Drammatiche anche le conseguenze di lungo termine. Bambini malnutriti andrebbero incontro a uno sviluppo cognitivo e fisico deficitario, senza contare i costi economici della malnutrizione attraverso la perdita di capitale umano e l’aumento delle spese sanitarie. Secondo Banca mondiale, investire un dollaro nella lotta alla malnutrizione equivale a garantire 23 dollari in termini di capitale umano e prosperità economica di un Paese. Per Carlo Ruspantini, direttore generale di Africa mission, lo stop agli aiuti «è a dir poco traumatico, sia per metodo sia per gli effetti provocati nell’immediato e sulle programmazioni future delle organizzazioni non profit, dei tanti dipendenti locali rimasti senza un lavoro, dei tanti, troppo bisognosi rimasti senza un sostegno spesso essenziale alla sopravvivenza».

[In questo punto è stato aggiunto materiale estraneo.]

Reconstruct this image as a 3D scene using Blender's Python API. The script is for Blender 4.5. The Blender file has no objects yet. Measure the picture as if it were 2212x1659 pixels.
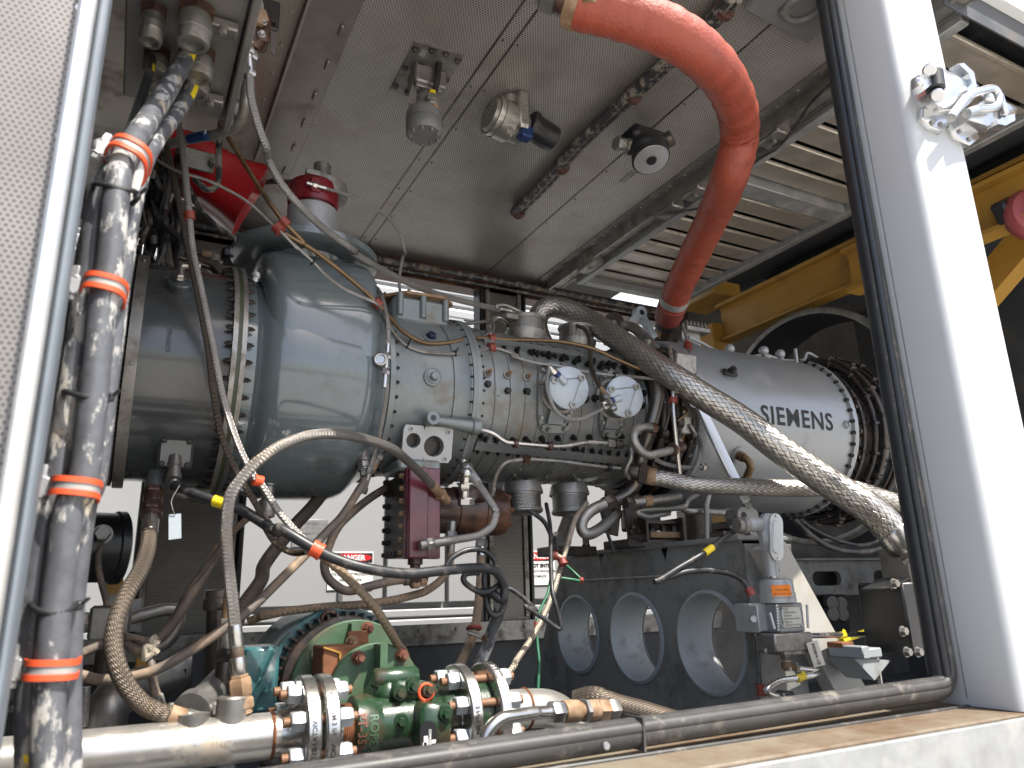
import bpy, bmesh, math, random
from mathutils import Vector, Matrix
random.seed(7)
SC = bpy.context.scene
COL = SC.collection
V = Vector
PI = math.pi
R = math.radians
# ------------------------------------------------------------------ camera
FOC, YAW, PITCH, ROLL = 1596.917, R(27.9544), R(15.734), R(-1.4548)
fw = V((math.sin(YAW)*math.cos(PITCH), math.cos(YAW)*math.cos(PITCH), math.sin(PITCH)))
rt0 = V((math.cos(YAW), -math.sin(YAW), 0)); up0 = rt0.cross(fw)
rt = rt0*math.cos(ROLL) + up0*math.sin(ROLL); up = up0*math.cos(ROLL) - rt0*math.sin(ROLL)
cam_d = bpy.data.cameras.new('camera'); cam = bpy.data.objects.new('camera', cam_d); COL.objects.link(cam)
cam_d.sensor_width = 36; cam_d.lens = FOC/2212*36; cam_d.clip_start = .02; cam_d.clip_end = 2000
cam.matrix_world = Matrix(((rt.x, up.x, -fw.x, 0), (rt.y, up.y, -fw.y, 0), (rt.z, up.z, -fw.z, 0), (0, 0, 0, 1)))
cam_d.dof.use_dof = True; cam_d.dof.focus_distance = 2.7; cam_d.dof.aperture_fstop = 5.0
SC.camera = cam
TILE = {0: (0, 0), 1: (0, 0), 2: (640, 0), 3: (1280, 0), 4: (1860, 0), 5: (0, 620), 6: (640, 620), 7: (1280, 620), 8: (1860, 620),
        9: (0, 1260), 10: (640, 1260), 11: (1280, 1260), 12: (1860, 1260)}

def ray(t, x, y):
    if t: x, y = (TILE[t][0]+x/2.5143)*.8641, (TILE[t][1]+y/2.5143)*.8641
    return (fw*FOC + rt*(x-1106) - up*(y-829.5))/FOC

def at(t, x, y, Y=None, X=None, Z=None):
    d = ray(t, x, y)
    return d*(Y/d.y if Y is not None else X/d.x if X is not None else Z/d.z)

def px(P, n):                       # metres covered by n overview pixels at point P
    return n*P.dot(fw)/FOC

AY, AZ = 2.313, .641                # turbine axis

def eng(t, x, y, r):                # the point of the engine's skin (radius r) seen at a measured place, and its normal
    d = ray(t, x, y); a = d.y**2+d.z**2; b = d.y*AY+d.z*AZ; c = AY**2+AZ**2-r*r
    k = b*b-a*c
    s = (b-math.sqrt(max(k, 0)))/a
    P = d*s; n = V((0, P.y-AY, P.z-AZ)).normalized()
    return P, n

def ang(X, deg, r):                 # point on the engine at angle (0 = towards the door, 90 = top)
    a = R(deg); return V((X, AY-r*math.cos(a), AZ+r*math.sin(a)))

# ------------------------------------------------------------------ mesh builder
def frame(n, hint=V((0, 0, 1))):
    n = n.normalized()
    if abs(n.dot(hint)) > .95: hint = V((1, 0, 0))
    u = hint.cross(n).normalized(); return u, n.cross(u).normalized(), n

class MB:
    def __init__(s): s.v = []; s.f = []; s.m = []; s.uv = []; s.sm = []
    def face(s, idx, m=0, uv=None, sm=False):
        s.f.append(idx); s.m.append(m); s.uv.append(uv); s.sm.append(sm)
    def ring_strip(s, rings, m=0, closed=True, sm=True, cap0=False, cap1=False, uvs=None):
        base = len(s.v); n = len(rings[0])
        for r in rings: s.v += [V(p) for p in r]
        for i in range(len(rings)-1):
            for j in range(n if closed else n-1):
                k = (j+1) % n
                a, b, c, d = base+i*n+j, base+i*n+k, base+(i+1)*n+k, base+(i+1)*n+j
                uv = None
                if uvs: uv = [(j/n, uvs[i]), ((j+1)/n, uvs[i]), ((j+1)/n, uvs[i+1]), (j/n, uvs[i+1])]
                s.face([a, b, c, d], m, uv, sm)
        if cap0: s.face([base+j for j in range(n)][::-1], m)
        if cap1: s.face([base+(len(rings)-1)*n+j for j in range(n)], m)
        return s
    def box(s, c, sz, rot=None, m=0, bev=.0):
        c = V(c); hx, hy, hz = [q/2 for q in sz]; M = rot or Matrix.Identity(3)
        b = min(bev, hx*.9, hy*.9, hz*.9)
        if b > 0:
            prof = lambda z, e: [(-hx+e, -hy+b, z), (-hx+b, -hy+e, z), (hx-b, -hy+e, z), (hx-e, -hy+b, z), (hx-e, hy-b, z), (hx-b, hy-e, z), (-hx+b, hy-e, z), (-hx+e, hy-b, z)]
            rings = [[c+M@V(p) for p in prof(z, e)] for z, e in ((-hz, b), (-hz+b, 0), (hz-b, 0), (hz, b))]
            return s.ring_strip(rings, m, True, False, True, True)
        q = [(-hx, -hy), (hx, -hy), (hx, hy), (-hx, hy)]
        return s.ring_strip([[c+M@V((x, y, z)) for x, y in q] for z in (-hz, hz)], m, True, False, True, True)
    def bar(s, a, b, w, h, hint=V((0, 0, 1)), m=0, bev=0):
        a, b = V(a), V(b); u, v, n = frame(b-a, hint)
        return s.box((a+b)/2, (w, h, (b-a).length), Matrix((u, v, n)).transposed(), m, bev)
    def lathe(s, o, ax, prof, seg=48, m=0, a0=0, a1=360, hint=V((0, 0, 1)), sm=True, cap=True, uv=False):
        o = V(o); u, v, n = frame(V(ax), hint); full = abs(a1-a0) >= 359.9
        k = seg if full else seg+1
        rings = [[o+n*t+u*(r*math.cos(R(a0+(a1-a0)*j/seg)))+v*(r*math.sin(R(a0+(a1-a0)*j/seg))) for j in range(k)] for t, r in prof]
        return s.ring_strip(rings, m, full, sm, cap and full and prof[0][1] > 0, cap and full and prof[-1][1] > 0, [p[0] for p in prof] if uv else None)
    def cyl(s, a, b, r, r2=None, seg=20, m=0, bev=0):
        a, b = V(a), V(b); L = (b-a).length; r2 = r if r2 is None else r2
        if bev: pr = [(0, r-bev), (bev, r), (L-bev, r2), (L, r2-bev)]
        else: pr = [(0, r), (L, r2)]
        return s.lathe(a, b-a, pr, seg, m)
    def hexa(s, p, n, r, h, m=0, washer=True, stud=False):
        p, n = V(p), V(n).normalized()
        if washer: s.lathe(p, n, [(-.001, r*1.25), (h*.18, r*1.25)], 12, m)
        s.lathe(p+n*(h*.18 if washer else 0), n, [(0, r), (h*.8, r), (h, r*.85)], 6, m, sm=False)
        if stud: s.lathe(p+n*h, n, [(0, r*.5), (h*.6, r*.5)], 8, m)
        return s
    def tube(s, pts, r, seg=16, m=0, cap=True, uv=True, squash=None):
        pts = [V(p) for p in pts]; N = len(pts)
        T = [(pts[min(i+1, N-1)]-pts[max(i-1, 0)]).normalized() for i in range(N)]
        u = frame(T[0])[0]; rings = []; d = [0]
        for i in range(N):
            u = (u-T[i]*u.dot(T[i])).normalized(); w = T[i].cross(u)
            rr = r[i] if isinstance(r, (list, tuple)) else r
            rings.append([pts[i]+u*(rr*math.cos(2*PI*j/seg))+w*(rr*math.sin(2*PI*j/seg)) for j in range(seg)])
            if i: d.append(d[-1]+(pts[i]-pts[i-1]).length)
        return s.ring_strip(rings, m, True, True, cap, cap, d if uv else None)
    def prism(s, poly, ext, m=0, sm=False):
        a = [V(p) for p in poly]; e = V(ext)
        return s.ring_strip([a, [p+e for p in a]], m, True, sm, True, True)
    def ball(s, c, r, m=0, seg=16, sc=(1, 1, 1)):
        c = V(c); rings = []
        for i in range(9):
            t = PI*(i+.02)/8.04-PI/2
            rings.append([c+V((r*sc[0]*math.cos(t)*math.cos(2*PI*j/seg), r*sc[1]*math.cos(t)*math.sin(2*PI*j/seg), r*sc[2]*math.sin(t))) for j in range(seg)])
        return s.ring_strip(rings, m, True, True, True, True)
    def torus(s, c, n, r1, r2, m=0, seg=32, ss=10, a0=0, a1=360):
        u, v, n = frame(V(n)); c = V(c)
        pts = [c+(u*math.cos(R(a0+(a1-a0)*i/seg))+v*math.sin(R(a0+(a1-a0)*i/seg)))*r1 for i in range(seg+1)]
        return s.tube(pts, r2, ss, m, cap=abs(a1-a0) < 359)
    def build(s, name, mats, parent=None, sharp=40):
        mats = mats if isinstance(mats, (list, tuple)) else [mats]
        me = bpy.data.meshes.new(name)
        xs = [p.x for p in s.v]; ys = [p.y for p in s.v]; zs = [p.z for p in s.v]
        o = V(((min(xs)+max(xs))/2, (min(ys)+max(ys))/2, min(zs)))
        me.from_pydata([p-o for p in s.v], [], s.f)
        for m in mats: me.materials.append(m)
        me.polygons.foreach_set('material_index', s.m)
        me.polygons.foreach_set('use_smooth', s.sm)
        if any(u for u in s.uv):
            l = me.uv_layers.new(name='UVMap'); k = 0
            for f, u in zip(s.f, s.uv):
                for q in range(len(f)):
                    l.data[k].uv = u[q] if u else (0, 0); k += 1
        me.set_sharp_from_angle(angle=R(sharp))
        me.update()
        ob = bpy.data.objects.new(name, me); COL.objects.link(ob)
        if parent:
            ob.parent = parent; ob.location = o-wloc(parent)
        else: ob.location = o
        return ob

def wloc(o):
    l = o.location.copy()
    while o.parent: o = o.parent; l += o.location
    return l

def tag(o, label=None, cat=None, group=None, kind=None):
    if label: o['label'] = label
    if cat: o['category'] = cat
    if group: o['group'] = group
    if kind: o['kind'] = kind
    return o

def thing(name, loc, label, cat, group=None):
    o = bpy.data.objects.new(name, None); COL.objects.link(o); o.location = loc
    o.empty_display_size = .05
    return tag(o, label, cat, group)

def copy_tree(o, parent=None, off=None):
    c = o.copy(); COL.objects.link(c)
    if parent: c.parent = parent
    if off: c.location = o.location+V(off)
    for ch in list(o.children): copy_tree(ch, c)
    return c

def smooth(pts, n=10):              # Catmull-Rom through pts
    pts = [V(p) for p in pts]
    if len(pts) < 3:
        return [pts[0].lerp(pts[-1], i/n) for i in range(n+1)]
    q = [pts[0]*2-pts[1]]+pts+[pts[-1]*2-pts[-2]]; out = []
    for i in range(1, len(q)-2):
        a, b, c, d = q[i-1:i+3]
        for k in range(n):
            t = k/n
            out.append(.5*((2*b)+(c-a)*t+(2*a-5*b+4*c-d)*t*t+(3*b-a-3*c+d)*t**3))
    out.append(q[-2]); return out

def rounded(pts, r, n=6):           # straight runs with rounded bends (hard tube)
    pts = [V(p) for p in pts]; out = [pts[0]]
    for i in range(1, len(pts)-1):
        a, b, c = pts[i-1:i+2]; l = min(r, (a-b).length*.45, (c-b).length*.45)
        p, q = b+(a-b).normalized()*l, b+(c-b).normalized()*l
        for k in range(n+1):
            t = k/n; out.append(p*(1-t)**2+b*2*t*(1-t)+q*t*t)
    out.append(pts[-1]); return out

def path(s, Y=None):                # 'tile:x,y,Y x,y,Y ...' -> points
    out = []; t = 0
    for w in s.split():
        if ':' in w: a, w = w.split(':'); t = int(a)
        q = [float(k) for k in w.split(',')]
        out.append(at(t, q[0], q[1], Y=q[2] if len(q) > 2 else Y))
    return out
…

Non c’è solo la malnutrizione, ovviamente. Dei 38 miliardi di dollari che Usaid ha speso nel 2023, quasi 20 sono stati destinati a programmi sanitari e all’assistenza umanitaria per rispondere alle emergenze e aiutare a stabilizzare le regioni devastate dalla guerra. «Stiamo monitorando gli impatti – spiega Guglielmo Micucci, direttore di Amref Health Africa-Italia – perché anche le comunità supportate da Amref stanno risentendo dello stop agli aiuti». Al momento, infatti, sono 20 i progetti dell'organizzazione che hanno dovuto sospendere le attività.
«In Malawi circa 20mila donne incinte sono a rischio di trasmettere l'Hiv ai loro al nascituro a causa del limitato accesso ai servizi di prevenzione. In Tanzania più di mezzo milione di test di screening per la tubercolosi potrebbero non essere effettuati, rischiando così un'ulteriore trasmissione all'interno delle comunità. In Etiopia saranno particolarmente colpiti i giovani – aggiunge Micucci –. Per fare solo uno dei tanti esempi, tra il dicembre 2024 e il marzo 2025, ci siamo prefissati di dotare oltre 12.000 giovani di competenze fondamentali, imprenditorialità e preparazione al lavoro. Questi piani sono stati interrotti, con un impatto diretto sulle potenzialità occupazionali di 5.000 giovani».